More often than not, the game's narrative choices are about role-playing your own version of Kassandra rather than affecting lasting change on the game's multiple-ending finale. Results of your actions can be fairly understated - the game likes you to feel the route you have taken has been crafted by your actions, even if the end point remains similar - though every story chapter will have some differences depending on who you choose to save or kill, or whether you sided with one character over another, and this can then unlock yet more quests afterwards based on how things play out. Perhaps the best, non-spoilery example of this would be the questline set across Mykonos and Delos I took a good look at a few months back, a mini-saga unrelated to the game's main family plot - as many of the Aegean's various stories are. Its open-ended nature means things can culminate in true Greek tragedy fashion with absolutely everyone you've spent the last few hours of your life with dying around you. Or not - but it was a real shame when that happened to me.
As usual, you can expect to meet up with a rogue's gallery of historical contemporaries - this time something of a GCSE textbook B-team of Herodotus, Hippocrates, Socrates and Pericles - as Kassandra's search for answers kicks in and you explore the entirety of the Greek world and beyond to find out more about what happened in your childhood. And it's from here, dozens of hours in, you'll unlock the game's other two story arcs. The first sees you off hunting down the mysterious Cult of Kosmos, a Templar-like group pulling the strings behind power across the region. Where Origins had a few dozen targets to chase down, most of whom tied to main quests, Odyssey has 40-odd, their identities hidden behind clues found in missions strewn across the game's world. The second arc concerns the series' First Civilisation, through which Odyssey has supplemented its recognisable cast of historical figures with well-known mythological ones (as well as some other surprises), explained away as corruptions or creations of long-lost First Civ artefacts as a kind of defense mechanism. It's a smart move, one that fits with the ambitions of the Cult and the bloodline of the hero, and it cements the game in the era's mythology, while providing plenty of things to do even after the main storyline wraps up.
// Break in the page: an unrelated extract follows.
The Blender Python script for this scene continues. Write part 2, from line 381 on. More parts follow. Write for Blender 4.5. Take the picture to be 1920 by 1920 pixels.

Away from Odyssey's main path and sidequests, yet more missions linger. The simplest of these are timed tasks, almost like Destiny's bounties, which you will often complete without realising just by exploring the game's world. If you really want more things to do, or more XP to grind, you can stock up on a pile of these and complete them within a certain time-frame for extra XP and loot rewards. They're randomly generated, available from jobs boards but also visible via NPCs on the main map, and come with stock conversations when you pick them up and hand them in. ("So you want me to kill all the bandits? I took care of them, every last one!") Curiouser, there are handmade hybrids of these missions which purport to hinge on actions you've made within the main questline. Some of these are mildly important - they can reveal the ultimate fate of a character from a main mission who may have escaped thanks to your help, or the wider result of an action you chose - but still require you complete one of the same thin selection of jobsworth tasks. In short, venture off the main questline into this area of the game and you'll be clearing a lot of bandit camps and hunting down a lot of goats.
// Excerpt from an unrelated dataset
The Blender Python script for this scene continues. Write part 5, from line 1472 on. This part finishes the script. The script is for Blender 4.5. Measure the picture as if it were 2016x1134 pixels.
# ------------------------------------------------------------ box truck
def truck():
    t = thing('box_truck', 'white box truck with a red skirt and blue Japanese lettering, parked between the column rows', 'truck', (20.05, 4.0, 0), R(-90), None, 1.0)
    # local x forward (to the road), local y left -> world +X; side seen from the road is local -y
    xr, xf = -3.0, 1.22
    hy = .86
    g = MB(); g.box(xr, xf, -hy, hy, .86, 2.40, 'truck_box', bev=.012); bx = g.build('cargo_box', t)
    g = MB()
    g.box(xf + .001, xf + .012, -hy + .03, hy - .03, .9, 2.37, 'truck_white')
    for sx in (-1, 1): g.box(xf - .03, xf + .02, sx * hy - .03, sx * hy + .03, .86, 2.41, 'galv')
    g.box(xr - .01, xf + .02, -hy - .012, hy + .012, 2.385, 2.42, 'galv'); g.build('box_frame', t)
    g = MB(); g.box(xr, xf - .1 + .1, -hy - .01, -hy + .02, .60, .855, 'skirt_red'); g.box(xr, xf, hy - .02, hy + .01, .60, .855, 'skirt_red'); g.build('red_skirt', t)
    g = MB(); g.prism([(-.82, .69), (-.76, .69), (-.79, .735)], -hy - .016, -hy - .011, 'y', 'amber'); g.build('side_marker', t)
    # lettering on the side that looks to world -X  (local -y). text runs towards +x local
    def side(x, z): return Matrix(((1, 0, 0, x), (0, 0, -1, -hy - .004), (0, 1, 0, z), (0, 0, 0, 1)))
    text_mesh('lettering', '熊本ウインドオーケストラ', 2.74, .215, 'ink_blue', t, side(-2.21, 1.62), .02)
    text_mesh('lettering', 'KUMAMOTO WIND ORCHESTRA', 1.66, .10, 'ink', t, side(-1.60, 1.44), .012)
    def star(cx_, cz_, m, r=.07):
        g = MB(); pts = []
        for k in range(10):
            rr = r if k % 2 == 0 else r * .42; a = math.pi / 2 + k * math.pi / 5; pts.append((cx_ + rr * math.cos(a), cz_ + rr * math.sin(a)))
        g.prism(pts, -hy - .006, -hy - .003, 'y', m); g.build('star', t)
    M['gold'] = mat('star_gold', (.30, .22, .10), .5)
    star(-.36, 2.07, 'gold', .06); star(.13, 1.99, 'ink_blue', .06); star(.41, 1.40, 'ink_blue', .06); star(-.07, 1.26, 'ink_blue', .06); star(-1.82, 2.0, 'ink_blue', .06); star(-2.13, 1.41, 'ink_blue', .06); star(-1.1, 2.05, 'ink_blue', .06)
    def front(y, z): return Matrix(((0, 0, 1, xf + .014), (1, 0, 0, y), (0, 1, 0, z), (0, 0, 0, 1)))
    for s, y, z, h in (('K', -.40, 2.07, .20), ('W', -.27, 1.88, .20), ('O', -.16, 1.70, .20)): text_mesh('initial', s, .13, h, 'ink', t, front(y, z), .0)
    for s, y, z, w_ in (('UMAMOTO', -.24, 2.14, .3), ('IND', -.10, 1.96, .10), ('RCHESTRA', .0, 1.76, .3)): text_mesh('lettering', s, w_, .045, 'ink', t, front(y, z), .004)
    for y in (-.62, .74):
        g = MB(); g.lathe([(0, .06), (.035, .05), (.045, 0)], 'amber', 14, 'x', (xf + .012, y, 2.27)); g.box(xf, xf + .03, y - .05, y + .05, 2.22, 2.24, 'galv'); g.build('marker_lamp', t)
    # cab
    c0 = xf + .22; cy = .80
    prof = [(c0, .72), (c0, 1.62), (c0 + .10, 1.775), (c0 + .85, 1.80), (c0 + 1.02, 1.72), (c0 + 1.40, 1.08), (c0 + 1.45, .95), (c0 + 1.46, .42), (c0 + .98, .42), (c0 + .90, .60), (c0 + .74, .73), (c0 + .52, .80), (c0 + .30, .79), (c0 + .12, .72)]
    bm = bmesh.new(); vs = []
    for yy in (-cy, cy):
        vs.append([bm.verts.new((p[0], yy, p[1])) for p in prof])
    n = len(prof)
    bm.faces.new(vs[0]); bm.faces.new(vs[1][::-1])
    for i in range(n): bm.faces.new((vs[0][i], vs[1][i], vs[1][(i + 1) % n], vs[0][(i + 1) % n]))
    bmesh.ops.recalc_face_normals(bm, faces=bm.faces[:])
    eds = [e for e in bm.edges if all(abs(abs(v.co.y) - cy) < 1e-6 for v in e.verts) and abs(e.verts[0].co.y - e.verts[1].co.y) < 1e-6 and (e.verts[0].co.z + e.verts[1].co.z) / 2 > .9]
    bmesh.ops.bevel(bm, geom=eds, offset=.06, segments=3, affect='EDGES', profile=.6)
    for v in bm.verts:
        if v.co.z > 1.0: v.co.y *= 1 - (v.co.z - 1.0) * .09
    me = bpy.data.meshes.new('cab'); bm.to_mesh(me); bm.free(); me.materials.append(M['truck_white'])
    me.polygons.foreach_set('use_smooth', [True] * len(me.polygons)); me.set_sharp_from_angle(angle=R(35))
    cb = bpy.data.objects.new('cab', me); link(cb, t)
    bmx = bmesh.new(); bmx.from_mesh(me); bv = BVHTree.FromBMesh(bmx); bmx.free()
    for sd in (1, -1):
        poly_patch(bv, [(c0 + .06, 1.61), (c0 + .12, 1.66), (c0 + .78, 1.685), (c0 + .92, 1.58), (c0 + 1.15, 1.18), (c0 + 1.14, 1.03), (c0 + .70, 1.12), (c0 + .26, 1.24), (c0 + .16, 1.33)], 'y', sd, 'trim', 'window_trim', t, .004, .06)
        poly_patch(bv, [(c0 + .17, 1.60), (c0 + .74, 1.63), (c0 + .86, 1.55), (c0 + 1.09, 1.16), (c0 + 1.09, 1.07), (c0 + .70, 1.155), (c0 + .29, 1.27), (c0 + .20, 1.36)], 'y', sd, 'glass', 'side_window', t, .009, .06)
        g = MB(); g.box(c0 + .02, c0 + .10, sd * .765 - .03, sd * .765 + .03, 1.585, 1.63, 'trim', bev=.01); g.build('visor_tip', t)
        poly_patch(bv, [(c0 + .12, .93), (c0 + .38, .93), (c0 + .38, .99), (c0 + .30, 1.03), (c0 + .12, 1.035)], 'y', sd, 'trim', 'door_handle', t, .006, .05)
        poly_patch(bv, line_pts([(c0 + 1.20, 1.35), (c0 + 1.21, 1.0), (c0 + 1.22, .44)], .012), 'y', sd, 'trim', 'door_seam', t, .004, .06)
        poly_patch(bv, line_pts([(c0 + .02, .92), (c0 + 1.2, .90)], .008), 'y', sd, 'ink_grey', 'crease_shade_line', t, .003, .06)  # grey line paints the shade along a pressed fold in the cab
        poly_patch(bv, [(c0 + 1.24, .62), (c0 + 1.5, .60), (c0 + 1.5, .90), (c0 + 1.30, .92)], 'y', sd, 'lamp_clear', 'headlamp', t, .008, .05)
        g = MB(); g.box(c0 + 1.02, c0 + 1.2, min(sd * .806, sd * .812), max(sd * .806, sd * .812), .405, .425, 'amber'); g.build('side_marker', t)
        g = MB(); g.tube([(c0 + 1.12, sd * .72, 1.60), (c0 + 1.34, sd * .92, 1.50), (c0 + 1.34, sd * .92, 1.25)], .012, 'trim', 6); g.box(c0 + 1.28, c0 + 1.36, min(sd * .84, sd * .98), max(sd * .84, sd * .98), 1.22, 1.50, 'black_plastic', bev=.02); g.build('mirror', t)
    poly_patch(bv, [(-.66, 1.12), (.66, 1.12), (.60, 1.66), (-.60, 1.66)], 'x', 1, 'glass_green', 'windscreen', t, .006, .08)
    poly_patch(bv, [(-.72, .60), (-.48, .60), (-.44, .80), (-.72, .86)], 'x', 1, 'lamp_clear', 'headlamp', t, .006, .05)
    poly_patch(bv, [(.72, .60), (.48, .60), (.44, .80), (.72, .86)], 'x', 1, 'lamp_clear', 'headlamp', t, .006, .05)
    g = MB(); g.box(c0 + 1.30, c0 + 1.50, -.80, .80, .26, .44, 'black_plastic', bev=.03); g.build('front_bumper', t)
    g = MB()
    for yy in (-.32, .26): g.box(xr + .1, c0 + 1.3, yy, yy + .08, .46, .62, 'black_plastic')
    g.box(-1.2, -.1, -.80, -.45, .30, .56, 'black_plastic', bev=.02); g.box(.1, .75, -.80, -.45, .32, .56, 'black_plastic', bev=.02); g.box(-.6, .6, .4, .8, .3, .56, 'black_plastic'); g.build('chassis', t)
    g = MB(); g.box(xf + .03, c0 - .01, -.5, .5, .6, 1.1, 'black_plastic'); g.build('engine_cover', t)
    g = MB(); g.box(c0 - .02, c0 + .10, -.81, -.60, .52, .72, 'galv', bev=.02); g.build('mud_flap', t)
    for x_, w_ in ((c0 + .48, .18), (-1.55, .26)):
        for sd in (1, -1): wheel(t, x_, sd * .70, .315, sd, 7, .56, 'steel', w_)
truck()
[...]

Odyssey does not require you to grind to climb levels in order to have proper missions to complete, but it does occasionally require you keep levelling up by completing side-quests not attached to the main story. Opening up that third story arc - the First Civ one - comes at a particular break in the family questline where swathes of the Greek world have opened for you to explore - and you'll need to explore them in order to unlock the next chapter of your family's story. It's an annoyance - especially so many hours into the game - to realise you'll have to venture off into the unknown simply to get ready for the finale, and I wish that main storyline could have wrapped up just a little sooner, or be tied into the sidequest islands a little more, to make the break a little less abrupt.
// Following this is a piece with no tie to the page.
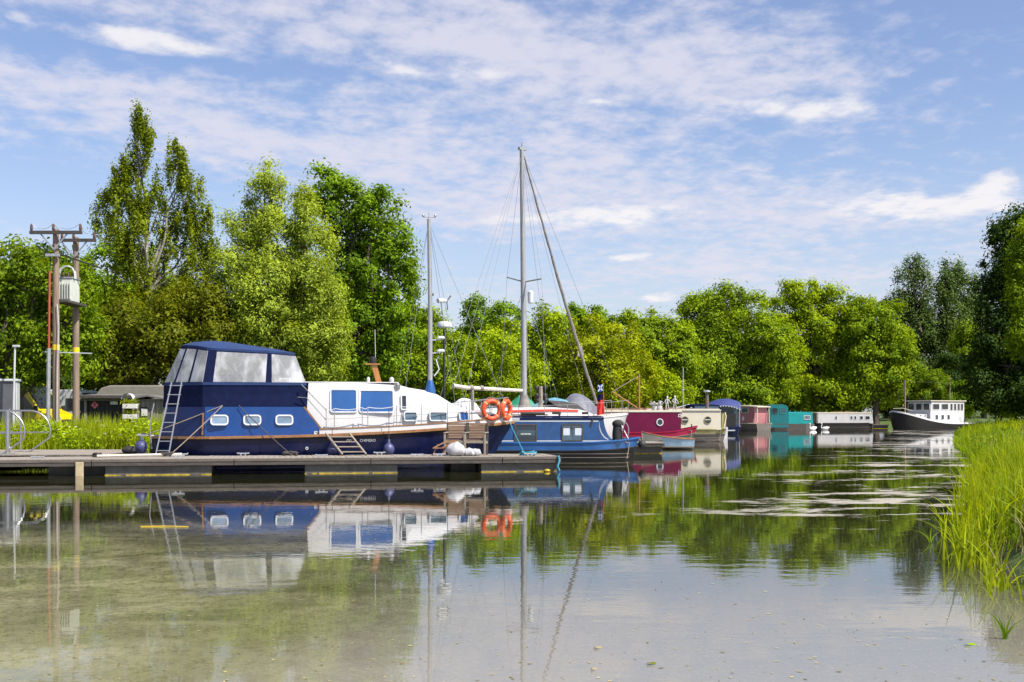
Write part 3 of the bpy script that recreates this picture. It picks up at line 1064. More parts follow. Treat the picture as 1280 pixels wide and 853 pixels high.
    window(o, -1.232, 6.42, 1.97, 1.04, 0.69, 0.09, 'alloy', 'curtain_blue', 0.045, -1, 0.03, rake=0.145)
    window(o, -1.185, 7.235, 1.94, 0.20, 0.46, 0.05, 'line_white', 'dark_glass', 0.04, -1, 0.03, 'quarter_light', rake=0.12)
    # forward coachroof
    def fr_out(ins, z, u0, u1):
        near = [(u, -max(cb(u) - ins, 0.10), z(u) if callable(z) else z) for u in np.linspace(u0, u1, 9)]
        return near + [(a, -b, c) for a, b, c in reversed(near)]
    co = MB().loft([fr_out(0.30, lambda u: csheer(u) - 0.02, 6.9, 9.85), fr_out(0.34, 1.5, 6.95, 9.62), fr_out(0.37, lambda u: 1.80 - 0.05 * (u - 7), 7.0, 9.45), fr_out(0.50, lambda u: 1.86 - 0.05 * (u - 7), 7.0, 9.3)])
    co.build('coachroof', 'white_gel', o, True)
    for (u, w, v, ry) in ((7.42, 0.42, -1.20, 0.14), (8.26, 0.58, -1.065, 0.25), (9.07, 0.34, -0.83, 0.36)):
        M = Matrix.Translation((u, v, 1.53)) @ Matrix.Rotation(ry, 4, 'Z')
        window(o, 0, 0, 0, w, 0.29, 0.07, 'alloy', 'sea_glass' if w > .4 else 'curtain_blue', 0.035, -1, 0.05, place=M, rake=0.12)
    # canvas cover over windscreen and foredeck hatch
    cv = []
    for u, hw, z in ((7.02, 1.10, 2.50), (7.5, 1.06, 2.40), (8.0, 1.0, 2.30), (8.35, 0.85, 2.18), (8.7, 0.7, 1.98), (9.05, 0.6, 1.80)):
        zb = 1.80 - 0.05 * (u - 7)
        row = []
        for k in range(9):
            a = -1 + k / 4
            drop = abs(a) ** 3
            row.append((u + 0.02 * math.sin(9 * a + u * 5), a * hw * (1.0 + 0.04 * math.sin(7 * u + k)), lerp(z, zb, drop) + 0.03 * math.sin(5.1 * k + 8 * u) * (1 - drop)))
        cv.append(row)
    MB().loft(cv, False, False).build('windscreen_cover', 'white_cover', o, True)
    # stub mast with lamp and aerial
    sm = MB().bar((6.62, 0, 2.5), (6.46, 0, 3.08), 0.16, 0.20, up=(0, 1, 0))
    st = sm.build('stub_mast', 'orange_wood', o, bevel=0.01)
    MB().box((6.42, 0, 3.10), (0.46, 0.3, 0.035)).build('lamp_board', 'orange_wood', st)
    MB().lathe([(0.10, 3.12), (0.11, 3.16), (0.10, 3.30), (0.04, 3.33)], 12, (6.44, 0, 0)).build('lamp', 'black_rubber', st, True)
    MB().tube([(6.52, 0.05, 3.1), (6.50, 0.05, 4.15)], 0.008, 5).build('aerial', 'line_white', st)
    for uu, rr2 in ((6.95, 0.07), (6.25, 0.05)):
        MB().lathe([(0.05, 2.52), (rr2, 2.58), (rr2, 2.66), (0.02, 2.70)], 10, (uu, -0.5, 0)).build('roof_vent', 'white_gel', o, True)
    MB().lathe([(0.03, 0), (0.085, 0.01), (0.095, 0.12), (0.05, 0.17)], 12, (0, 0, 0)).build('search_light', 'steel', o, True).location = (7.05, -1.1, 2.34)
    # mast
    MB().tube([(8.18, 0, 2.15), (8.18, 0, 5.0), (8.14, 0, 7.55)], [0.075, 0.07, 0.055], 10).build('mast', 'mast_alloy', o, True)
    MB().lathe([(0.16, 2.12), (0.17, 2.3), (0.11, 2.52), (0.08, 2.62)], 12, (8.18, 0, 0)).build('mast_boot', 'curtain_blue', o, True)
    mt = MB()
    mt.tube([(7.98, 0, 7.60), (8.34, 0, 7.60)], 0.012, 5)
    mt.tube([(8.14, 0, 7.5), (8.14, 0, 7.75)], 0.012, 5)
    mt.ball((7.97, 0, 7.65), 0.05, 6, 4).ball((8.34, 0, 7.66), 0.045, 6, 4)
    mt.build('masthead_fitting', 'galv', o)
    fm = MB()
    for z in (3.45, 3.85):
        fm.bar((8.2, 0, z), (8.5, -.05, z + 0.02), 0.03, 0.03)
        fm.lathe([(0.10, z + 0.03), (0.13, z + 0.06), (0.10, z + 0.12)], 8, (8.5, -0.05, 0))
    fm.build('mast_lamps', 'line_white', o)
    MB().tube([(8.3, -0.03, 2.75), (8.45, -0.03, 2.95), (8.36, -0.03, 3.25), (8.45, -0.03, 3.35)], 0.02, 5).build('cable_loop', 'line_white', o)
    for (u, v, z) in ((7.1, -1.3, 1.2), (9.2, -1.0, 1.35), (7.1, 1.3, 1.2), (9.2, 1.0, 1.35), (10.7, 0, 1.5)):
        MB().tube([(8.14, 0, 7.45), (u, v, z)], 0.006, 4).build('stay', 'wire', o)
    # guard rails
    st_u = [4.95, 5.18, 5.98, 6.14, 6.98, 7.72, 8.52, 9.22]
    for s in (-1, 1):
        for u in st_u:
            b = cb(u) - 0.05
            z0 = csheer(u) + 0.12
            MB().tube([(u, s * b, z0), (u, s * b, z0 + 0.62)], 0.014, 6).build('stanchion', 'galv', o, True)
        for k, zz in enumerate((0.60, 0.32)):
            pts = []
            for a, b in zip(st_u[:-1], st_u[1:]):
                for q in np.linspace(0, 1, 5)[:-1]:
                    u = lerp(a, b, q)
                    pts.append((u, s * (cb(u) - 0.05), csheer(u) + 0.12 + zz - 0.05 * math.sin(math.pi * q) * (1 if k == 0 else 0.3)))
            u = st_u[-1]
            pts.append((u, s * (cb(u) - 0.05), csheer(u) + 0.12 + zz))
            MB().tube(pts, 0.011 if k == 0 else 0.006, 5).build('guard_wire', 'line_white' if k == 0 else 'wire', o, True)
        # stair handrails up to the flybridge
        MB().tube([(4.95, s * 1.58, 1.70), (4.25, s * 1.42, 2.45)], 0.013, 6).build('handrail', 'steel', o)
        MB().tube([(4.95, s * 1.58, 1.42), (4.40, s * 1.44, 2.06), (4.15, s * 1.42, 2.08)], 0.013, 6).build('handrail', 'steel', o)
        # pulpit
        pp = [(9.3, s * 0.98, csheer(9.3) + 0.72), (9.9, s * 0.72, csheer(9.9) + 0.74), (10.4, s * 0.40, csheer(10.4) + 0.74), (10.62, 0, csheer(10.6) + 0.74)]
        MB().tube(pp, 0.016, 6).build('pulpit_rail', 'steel', o, True)
        for u, vv in ((9.3, .98), (9.9, .72), (10.4, .40)):
            MB().tube([(u, s * vv, csheer(u) + 0.1), (u, s * vv, csheer(u) + 0.74)], 0.015, 6).build('pulpit_post', 'steel', o, True)
    # bow fittings
    MB().box((10.75, 0, 1.42), (0.42, 0.16, 0.10)).build('bow_roller', 'galv', o, bevel=0.01)
    MB().box((10.05, -0.1, 1.46), (0.36, 0.40, 0.24)).build('anchor_locker', 'navy_canvas', o, bevel=0.03)
    # name on the hull, a hull outlet
    M = Matrix.Translation((5.52, -1.655, 0.80)) @ Matrix.Rotation(R(90), 4, 'X')
    lettering('GG', 0.10, 'grey_white', o, M)
    M = Matrix.Translation((5.90, -1.652, 0.80)) @ Matrix.Rotation(R(90), 4, 'X')
    lettering('CHIMERO', 0.105, 'grey_white', o, M)
    window(o, -1.62, 4.4, 0.62, 0.085, 0.085, 0.042, 'line_white', 'dark_glass', 0.018, -1, 0.03, 'hull_outlet')
    window(o, -1.575, 4.66, 1.06, 0.11, 0.09, 0.02, 'line_white', 'cream_paint', 0.02, -1, 0.025, 'vent_cover')
    # swim platform pipes at the stern
    MB().tube([(-0.02, -0.9, 0.98), (-0.32, -0.9, 1.0), (-0.35, 0.0, 1.0), (-0.32, 0.9, 1.0), (-0.02, 0.9, 0.98)], 0.02, 6).build('stern_rail', 'galv', o, True)
    MB().tube([(0.05, -0.55, 0.6), (0.0, -0.6, 1.3), (0.12, -0.6, 1.9)], 0.015, 6).build('stern_post', 'galv', o, True)
    return o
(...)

Bugs? I've seen a couple, but after countless hours there's only one worthy of mentioning. A recurrent thing I found playing on vanilla Xbox One was a lengthy wait or outright refusal to load in the best quality version of a particular texture, something that can also happen to the world map, which you'll look at a lot. One time it happened with Kassandra herself, giving her amazingly large eyebrows. Otherwise, the game runs well - it is the Origins engine, which itself ran fine, and with the same level of visual fidelity. I've now played Odyssey on Xbox One X, PlayStation 4 Pro and vanilla Xbox One and while there's a step down on the standard Xbox One, the game can still look beautiful, particularly around sunrise and sunset. Draw distance could sometimes look a little disappointing in Origins on vanilla Xbox, and it's the same here, with the game's replacement of far-off 2D trees with 3D models a little more noticeable than I'd like.
But these are relatively small things - especially small when compared to Odyssey's huge scope, and I'm aware I still haven't mentioned whole systems the game has to offer. There's the enjoyable nation system where you can weaken provinces and choose to flip their allegiance from Athens to Sparta or vice-versa, or the excellent mercenary system which ensures you never feel totally safe however godlike your skills have become. Nothing will take you down a peg like spending 20 minutes clearing a fort to find Dickface the Knob has turned up because you've forgotten to keep your bounty gauge down. There's your ship, of course, because naval battles are back from Black Flag and perfectly suited to the Greek island setting. If you played Black Flag or Rogue you'll know exactly what to expect here, sea shanties included. There are romances, where you can woo various people with the hope of bedding them in true BioWare fashion via a fade-to-black cutscene. I feel like Odyssey is a tentative first step in this direction, and the eventual outcome to your romancing - them being unlocked as a lieutenant on your ship where they can wordlessly hang out on deck - could still be improved. And there's also the game's modern day section - particularly sparse at first but more substantial later on - which sees the return of Origins' modern day protagonist in a set of playable vignettes.
Throughout all of this, and because of all this, I was wary Odyssey would begin to feel bloated, but despite its length that's not a word I'd use. It's vast, there's no getting around that, but optional goat-hunting bounties aside the majority of your time with Odyssey is well respected. You're always a few hundred XP off a new level and new skill, or a mission away from completing an island's questline, or one Cultist kill behind upgrading your spear. Tonight I may finally track down a First Civilisation monster, or unlock another map region just to see what lies over the horizon. Odyssey is an enormous game - certainly one of the biggest, if not the biggest game Ubisoft has ever made. It's an astonishing creation, extraordinarily generous and solidly crafted, and like its namesake is something that will live long in the telling.